▸ RECORDED DATA
++++++
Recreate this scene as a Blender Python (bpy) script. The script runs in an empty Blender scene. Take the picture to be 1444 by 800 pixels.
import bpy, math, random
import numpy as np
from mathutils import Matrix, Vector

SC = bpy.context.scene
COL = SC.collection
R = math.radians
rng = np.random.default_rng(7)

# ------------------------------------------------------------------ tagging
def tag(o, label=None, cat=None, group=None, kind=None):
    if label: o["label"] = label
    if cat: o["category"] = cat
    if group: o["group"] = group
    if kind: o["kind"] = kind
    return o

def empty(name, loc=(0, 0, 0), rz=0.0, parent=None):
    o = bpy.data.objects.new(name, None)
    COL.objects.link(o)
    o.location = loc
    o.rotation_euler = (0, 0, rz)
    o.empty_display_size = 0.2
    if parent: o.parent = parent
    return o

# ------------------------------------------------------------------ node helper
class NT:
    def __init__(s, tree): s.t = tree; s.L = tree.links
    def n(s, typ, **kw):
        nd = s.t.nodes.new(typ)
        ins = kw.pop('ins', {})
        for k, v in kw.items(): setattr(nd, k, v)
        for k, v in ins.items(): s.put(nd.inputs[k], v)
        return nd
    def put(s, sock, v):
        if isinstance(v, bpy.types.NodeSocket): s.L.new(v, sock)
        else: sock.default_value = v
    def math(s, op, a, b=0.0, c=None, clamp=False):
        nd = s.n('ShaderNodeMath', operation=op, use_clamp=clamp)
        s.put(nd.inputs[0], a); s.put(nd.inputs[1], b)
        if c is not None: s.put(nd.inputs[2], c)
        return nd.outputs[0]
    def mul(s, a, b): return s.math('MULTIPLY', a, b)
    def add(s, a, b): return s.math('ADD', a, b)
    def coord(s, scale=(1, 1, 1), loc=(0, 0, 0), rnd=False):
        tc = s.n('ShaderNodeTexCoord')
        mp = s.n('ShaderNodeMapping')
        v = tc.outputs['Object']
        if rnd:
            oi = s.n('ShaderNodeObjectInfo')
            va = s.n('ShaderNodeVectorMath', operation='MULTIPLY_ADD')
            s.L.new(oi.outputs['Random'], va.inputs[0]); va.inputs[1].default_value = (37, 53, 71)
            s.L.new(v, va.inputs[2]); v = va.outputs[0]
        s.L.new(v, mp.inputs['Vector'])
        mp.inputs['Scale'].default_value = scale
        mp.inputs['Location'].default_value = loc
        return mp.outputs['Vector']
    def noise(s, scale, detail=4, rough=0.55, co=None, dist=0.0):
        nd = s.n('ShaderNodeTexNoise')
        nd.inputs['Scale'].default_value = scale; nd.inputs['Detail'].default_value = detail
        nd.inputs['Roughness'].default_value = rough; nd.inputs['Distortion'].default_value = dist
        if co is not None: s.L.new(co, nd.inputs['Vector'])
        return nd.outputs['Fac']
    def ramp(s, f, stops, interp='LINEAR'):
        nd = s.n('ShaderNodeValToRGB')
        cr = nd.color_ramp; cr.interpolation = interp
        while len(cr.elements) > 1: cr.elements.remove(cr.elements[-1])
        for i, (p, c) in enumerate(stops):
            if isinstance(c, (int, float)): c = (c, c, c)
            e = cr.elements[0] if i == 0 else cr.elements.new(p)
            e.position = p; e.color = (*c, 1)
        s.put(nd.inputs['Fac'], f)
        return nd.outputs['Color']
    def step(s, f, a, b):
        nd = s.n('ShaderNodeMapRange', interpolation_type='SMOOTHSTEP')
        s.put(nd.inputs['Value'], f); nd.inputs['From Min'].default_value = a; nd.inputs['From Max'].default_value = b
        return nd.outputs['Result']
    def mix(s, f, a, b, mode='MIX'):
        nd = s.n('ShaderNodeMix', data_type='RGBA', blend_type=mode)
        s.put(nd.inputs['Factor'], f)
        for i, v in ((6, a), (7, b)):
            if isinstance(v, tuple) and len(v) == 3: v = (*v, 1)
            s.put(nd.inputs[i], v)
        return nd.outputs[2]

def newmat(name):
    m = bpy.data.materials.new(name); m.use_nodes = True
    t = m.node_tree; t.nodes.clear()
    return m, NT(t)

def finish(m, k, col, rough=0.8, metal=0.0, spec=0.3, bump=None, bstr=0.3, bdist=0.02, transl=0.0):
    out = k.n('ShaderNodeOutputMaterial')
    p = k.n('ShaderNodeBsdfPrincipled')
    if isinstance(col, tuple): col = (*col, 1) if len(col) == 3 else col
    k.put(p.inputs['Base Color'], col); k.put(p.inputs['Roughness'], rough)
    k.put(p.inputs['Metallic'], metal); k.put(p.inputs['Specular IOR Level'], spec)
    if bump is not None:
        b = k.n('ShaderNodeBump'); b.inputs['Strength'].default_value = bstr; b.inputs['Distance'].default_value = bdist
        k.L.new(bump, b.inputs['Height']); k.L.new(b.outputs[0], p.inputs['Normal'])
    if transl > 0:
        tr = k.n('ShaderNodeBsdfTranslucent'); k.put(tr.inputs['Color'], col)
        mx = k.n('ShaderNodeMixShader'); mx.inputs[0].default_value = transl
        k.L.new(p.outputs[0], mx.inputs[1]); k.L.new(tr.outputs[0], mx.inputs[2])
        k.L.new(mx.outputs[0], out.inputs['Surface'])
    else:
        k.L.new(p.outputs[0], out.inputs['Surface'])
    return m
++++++
Copy out the whole listing, exactly as written.

▸ RESPONSE TO THIS TASK
Recreate this scene as a Blender Python (bpy) script. The script runs in an empty Blender scene. Take the picture to be 1444 by 800 pixels.
import bpy, math, random
import numpy as np
from mathutils import Matrix, Vector

SC = bpy.context.scene
COL = SC.collection
R = math.radians
rng = np.random.default_rng(7)

# ------------------------------------------------------------------ tagging
def tag(o, label=None, cat=None, group=None, kind=None):
    if label: o["label"] = label
    if cat: o["category"] = cat
    if group: o["group"] = group
    if kind: o["kind"] = kind
    return o

def empty(name, loc=(0, 0, 0), rz=0.0, parent=None):
    o = bpy.data.objects.new(name, None)
    COL.objects.link(o)
    o.location = loc
    o.rotation_euler = (0, 0, rz)
    o.empty_display_size = 0.2
    if parent: o.parent = parent
    return o

# ------------------------------------------------------------------ node helper
class NT:
    def __init__(s, tree): s.t = tree; s.L = tree.links
    def n(s, typ, **kw):
        nd = s.t.nodes.new(typ)
        ins = kw.pop('ins', {})
        for k, v in kw.items(): setattr(nd, k, v)
        for k, v in ins.items(): s.put(nd.inputs[k], v)
        return nd
    def put(s, sock, v):
        if isinstance(v, bpy.types.NodeSocket): s.L.new(v, sock)
        else: sock.default_value = v
    def math(s, op, a, b=0.0, c=None, clamp=False):
        nd = s.n('ShaderNodeMath', operation=op, use_clamp=clamp)
        s.put(nd.inputs[0], a); s.put(nd.inputs[1], b)
        if c is not None: s.put(nd.inputs[2], c)
        return nd.outputs[0]
    def mul(s, a, b): return s.math('MULTIPLY', a, b)
    def add(s, a, b): return s.math('ADD', a, b)
    def coord(s, scale=(1, 1, 1), loc=(0, 0, 0), rnd=False):
        tc = s.n('ShaderNodeTexCoord')
        mp = s.n('ShaderNodeMapping')
        v = tc.outputs['Object']
        if rnd:
            oi = s.n('ShaderNodeObjectInfo')
            va = s.n('ShaderNodeVectorMath', operation='MULTIPLY_ADD')
            s.L.new(oi.outputs['Random'], va.inputs[0]); va.inputs[1].default_value = (37, 53, 71)
            s.L.new(v, va.inputs[2]); v = va.outputs[0]
        s.L.new(v, mp.inputs['Vector'])
        mp.inputs['Scale'].default_value = scale
        mp.inputs['Location'].default_value = loc
        return mp.outputs['Vector']
    def noise(s, scale, detail=4, rough=0.55, co=None, dist=0.0):
        nd = s.n('ShaderNodeTexNoise')
        nd.inputs['Scale'].default_value = scale; nd.inputs['Detail'].default_value = detail
        nd.inputs['Roughness'].default_value = rough; nd.inputs['Distortion'].default_value = dist
        if co is not None: s.L.new(co, nd.inputs['Vector'])
        return nd.outputs['Fac']
    def ramp(s, f, stops, interp='LINEAR'):
        nd = s.n('ShaderNodeValToRGB')
        cr = nd.color_ramp; cr.interpolation = interp
        while len(cr.elements) > 1: cr.elements.remove(cr.elements[-1])
        for i, (p, c) in enumerate(stops):
            if isinstance(c, (int, float)): c = (c, c, c)
            e = cr.elements[0] if i == 0 else cr.elements.new(p)
            e.position = p; e.color = (*c, 1)
        s.put(nd.inputs['Fac'], f)
        return nd.outputs['Color']
    def step(s, f, a, b):
        nd = s.n('ShaderNodeMapRange', interpolation_type='SMOOTHSTEP')
        s.put(nd.inputs['Value'], f); nd.inputs['From Min'].default_value = a; nd.inputs['From Max'].default_value = b
        return nd.outputs['Result']
    def mix(s, f, a, b, mode='MIX'):
        nd = s.n('ShaderNodeMix', data_type='RGBA', blend_type=mode)
        s.put(nd.inputs['Factor'], f)
        for i, v in ((6, a), (7, b)):
            if isinstance(v, tuple) and len(v) == 3: v = (*v, 1)
            s.put(nd.inputs[i], v)
        return nd.outputs[2]

def newmat(name):
    m = bpy.data.materials.new(name); m.use_nodes = True
    t = m.node_tree; t.nodes.clear()
    return m, NT(t)

def finish(m, k, col, rough=0.8, metal=0.0, spec=0.3, bump=None, bstr=0.3, bdist=0.02, transl=0.0):
    out = k.n('ShaderNodeOutputMaterial')
    p = k.n('ShaderNodeBsdfPrincipled')
    if isinstance(col, tuple): col = (*col, 1) if len(col) == 3 else col
    k.put(p.inputs['Base Color'], col); k.put(p.inputs['Roughness'], rough)
    k.put(p.inputs['Metallic'], metal); k.put(p.inputs['Specular IOR Level'], spec)
    if bump is not None:
        b = k.n('ShaderNodeBump'); b.inputs['Strength'].default_value = bstr; b.inputs['Distance'].default_value = bdist
        k.L.new(bump, b.inputs['Height']); k.L.new(b.outputs[0], p.inputs['Normal'])
    if transl > 0:
        tr = k.n('ShaderNodeBsdfTranslucent'); k.put(tr.inputs['Color'], col)
        mx = k.n('ShaderNodeMixShader'); mx.inputs[0].default_value = transl
        k.L.new(p.outputs[0], mx.inputs[1]); k.L.new(tr.outputs[0], mx.inputs[2])
        k.L.new(mx.outputs[0], out.inputs['Surface'])
    else:
        k.L.new(p.outputs[0], out.inputs['Surface'])
    return m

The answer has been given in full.